Portland officials are still holding out big hope that arts tax dodgers will pay up—so much so that they're not charging a penalty for late payments, more than a month past the deadline.

So far, the city has collected less than $7.5 million of the expected $12 million from the $35-per-person tax. City officials are planning on sending residents who did not file by June 10—a deadline already extended twice—a notice in September that their late payment includes a $15 late penalty. But the city is also allowing a waiver on that late fee if they pay within 30 days.

The Portland City Council is also revising their projections on how much the arts tax will bring in to $9.9 and $10.8 million.

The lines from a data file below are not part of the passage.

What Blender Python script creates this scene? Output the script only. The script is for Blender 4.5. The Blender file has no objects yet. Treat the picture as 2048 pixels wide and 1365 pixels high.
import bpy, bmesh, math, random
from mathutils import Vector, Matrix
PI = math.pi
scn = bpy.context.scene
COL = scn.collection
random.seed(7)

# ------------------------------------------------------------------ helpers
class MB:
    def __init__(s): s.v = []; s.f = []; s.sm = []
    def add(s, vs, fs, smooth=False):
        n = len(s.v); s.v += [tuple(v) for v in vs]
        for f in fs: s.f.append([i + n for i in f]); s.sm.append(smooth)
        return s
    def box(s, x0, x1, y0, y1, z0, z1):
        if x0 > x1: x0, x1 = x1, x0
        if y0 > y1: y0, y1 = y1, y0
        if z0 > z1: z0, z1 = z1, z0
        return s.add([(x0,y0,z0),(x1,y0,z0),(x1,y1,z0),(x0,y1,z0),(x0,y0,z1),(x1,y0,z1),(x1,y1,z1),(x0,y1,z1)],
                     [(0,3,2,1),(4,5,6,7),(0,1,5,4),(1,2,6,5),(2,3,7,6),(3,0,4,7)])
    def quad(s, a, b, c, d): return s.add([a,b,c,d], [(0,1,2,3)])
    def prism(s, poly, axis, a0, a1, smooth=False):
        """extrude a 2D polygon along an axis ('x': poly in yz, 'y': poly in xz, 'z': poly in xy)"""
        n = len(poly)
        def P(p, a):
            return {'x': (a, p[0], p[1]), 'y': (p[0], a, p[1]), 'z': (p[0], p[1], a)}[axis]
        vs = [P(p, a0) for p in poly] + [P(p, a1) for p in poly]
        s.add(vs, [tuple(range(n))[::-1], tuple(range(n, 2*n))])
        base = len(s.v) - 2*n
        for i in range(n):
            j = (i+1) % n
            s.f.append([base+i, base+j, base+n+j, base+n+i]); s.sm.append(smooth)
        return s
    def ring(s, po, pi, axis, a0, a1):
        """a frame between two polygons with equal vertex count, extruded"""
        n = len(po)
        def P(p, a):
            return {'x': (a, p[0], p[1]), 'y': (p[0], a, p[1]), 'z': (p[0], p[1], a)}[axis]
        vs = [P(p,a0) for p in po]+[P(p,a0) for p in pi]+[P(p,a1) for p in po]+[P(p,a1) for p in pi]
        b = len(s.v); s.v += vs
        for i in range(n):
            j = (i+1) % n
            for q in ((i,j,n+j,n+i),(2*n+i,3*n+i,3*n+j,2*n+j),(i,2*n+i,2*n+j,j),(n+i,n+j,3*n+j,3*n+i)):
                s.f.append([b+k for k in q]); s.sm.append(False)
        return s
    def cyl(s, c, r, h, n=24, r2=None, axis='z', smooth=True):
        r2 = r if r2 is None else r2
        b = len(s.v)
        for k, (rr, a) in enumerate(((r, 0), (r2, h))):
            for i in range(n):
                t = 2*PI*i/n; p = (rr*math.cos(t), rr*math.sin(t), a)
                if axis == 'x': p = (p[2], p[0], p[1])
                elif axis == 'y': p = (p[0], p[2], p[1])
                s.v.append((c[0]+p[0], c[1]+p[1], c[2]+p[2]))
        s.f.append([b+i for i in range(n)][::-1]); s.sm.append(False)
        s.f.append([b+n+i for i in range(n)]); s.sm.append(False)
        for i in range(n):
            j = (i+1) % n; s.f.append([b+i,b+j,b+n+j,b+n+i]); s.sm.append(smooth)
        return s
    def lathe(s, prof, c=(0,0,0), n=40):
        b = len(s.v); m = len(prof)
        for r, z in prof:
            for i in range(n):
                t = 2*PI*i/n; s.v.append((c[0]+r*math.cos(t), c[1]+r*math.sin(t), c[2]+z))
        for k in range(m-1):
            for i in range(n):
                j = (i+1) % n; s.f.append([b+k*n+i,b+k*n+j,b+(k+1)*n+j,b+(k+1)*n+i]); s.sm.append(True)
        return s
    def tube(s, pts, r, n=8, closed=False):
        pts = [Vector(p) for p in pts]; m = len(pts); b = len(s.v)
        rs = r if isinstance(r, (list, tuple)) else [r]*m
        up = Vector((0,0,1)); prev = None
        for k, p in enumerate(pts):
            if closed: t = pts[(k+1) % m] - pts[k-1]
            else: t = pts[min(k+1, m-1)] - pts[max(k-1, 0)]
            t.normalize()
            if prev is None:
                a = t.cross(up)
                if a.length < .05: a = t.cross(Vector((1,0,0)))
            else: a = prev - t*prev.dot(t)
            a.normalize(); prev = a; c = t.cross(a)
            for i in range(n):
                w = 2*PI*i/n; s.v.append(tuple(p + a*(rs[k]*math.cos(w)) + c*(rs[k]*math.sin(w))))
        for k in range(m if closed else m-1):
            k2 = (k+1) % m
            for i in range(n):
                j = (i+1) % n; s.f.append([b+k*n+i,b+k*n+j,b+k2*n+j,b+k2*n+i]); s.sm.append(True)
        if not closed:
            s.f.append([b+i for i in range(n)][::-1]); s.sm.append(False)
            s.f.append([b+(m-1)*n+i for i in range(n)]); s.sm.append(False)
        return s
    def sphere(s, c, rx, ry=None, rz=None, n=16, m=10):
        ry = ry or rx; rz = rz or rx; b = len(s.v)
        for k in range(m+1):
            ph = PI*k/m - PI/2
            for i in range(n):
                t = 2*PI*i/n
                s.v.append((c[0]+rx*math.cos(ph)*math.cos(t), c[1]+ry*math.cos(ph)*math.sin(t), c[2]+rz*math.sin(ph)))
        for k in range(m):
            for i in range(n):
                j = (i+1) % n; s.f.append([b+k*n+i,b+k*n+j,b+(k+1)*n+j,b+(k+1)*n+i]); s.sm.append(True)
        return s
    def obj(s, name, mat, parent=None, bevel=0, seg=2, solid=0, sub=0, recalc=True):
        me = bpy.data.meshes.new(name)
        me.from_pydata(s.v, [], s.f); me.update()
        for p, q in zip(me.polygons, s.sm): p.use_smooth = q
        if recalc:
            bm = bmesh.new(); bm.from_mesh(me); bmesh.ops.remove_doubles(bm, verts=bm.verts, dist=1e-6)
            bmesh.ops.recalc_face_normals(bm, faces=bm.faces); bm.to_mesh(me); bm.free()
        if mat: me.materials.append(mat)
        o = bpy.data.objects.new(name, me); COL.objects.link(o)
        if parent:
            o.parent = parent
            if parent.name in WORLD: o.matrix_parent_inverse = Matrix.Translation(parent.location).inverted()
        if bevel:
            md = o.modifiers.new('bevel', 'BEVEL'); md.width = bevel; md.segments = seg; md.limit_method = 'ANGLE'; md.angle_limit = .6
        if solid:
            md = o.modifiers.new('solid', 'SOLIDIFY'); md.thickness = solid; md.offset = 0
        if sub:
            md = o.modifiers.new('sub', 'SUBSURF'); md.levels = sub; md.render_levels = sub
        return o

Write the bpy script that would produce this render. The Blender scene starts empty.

Now, in response to the tax's multitude of problems, the Portland Bureau of Revenue is looking at six possible changes to the arts tax, which it is presenting to the City Council today.

The options include:

  • Leaving the $35 tax as is.
  • Raise the tax to $50, but exempt those with an annual income below $1,000 or 200 percent of the federal poverty level, such as individuals making under $22,340 a year or a household of five making less than $54,020.
  • Same as above, but increase the tax to $65 for those making above $75,000 a year.
  • Create three tax levels: $35, $75, and $100 depending on a person’s income. Individuals making under $17,500 are exempt. Those making between $17,501 and $25,000 pay $35, those making between $25,001 and $35,000 pay $75, and those making above $35,000 pay $100.
  • The last two choices get mathy: the city would multiply resident’s taxable income by .15 percent to create a payment, with a $20 minimum and $250 maximum. Another option would be to multiply income by .19 percent, with the same minimum and maximum tax.

Update 3:15 pm: The Portland Mercury is reporting that law professor Jack Bogdanski has filed an appeal of his suit in Oregon Tax Court. The court threw out Bogdanski's original suit on June 4, saying it doesn't have jurisdiction over city taxes.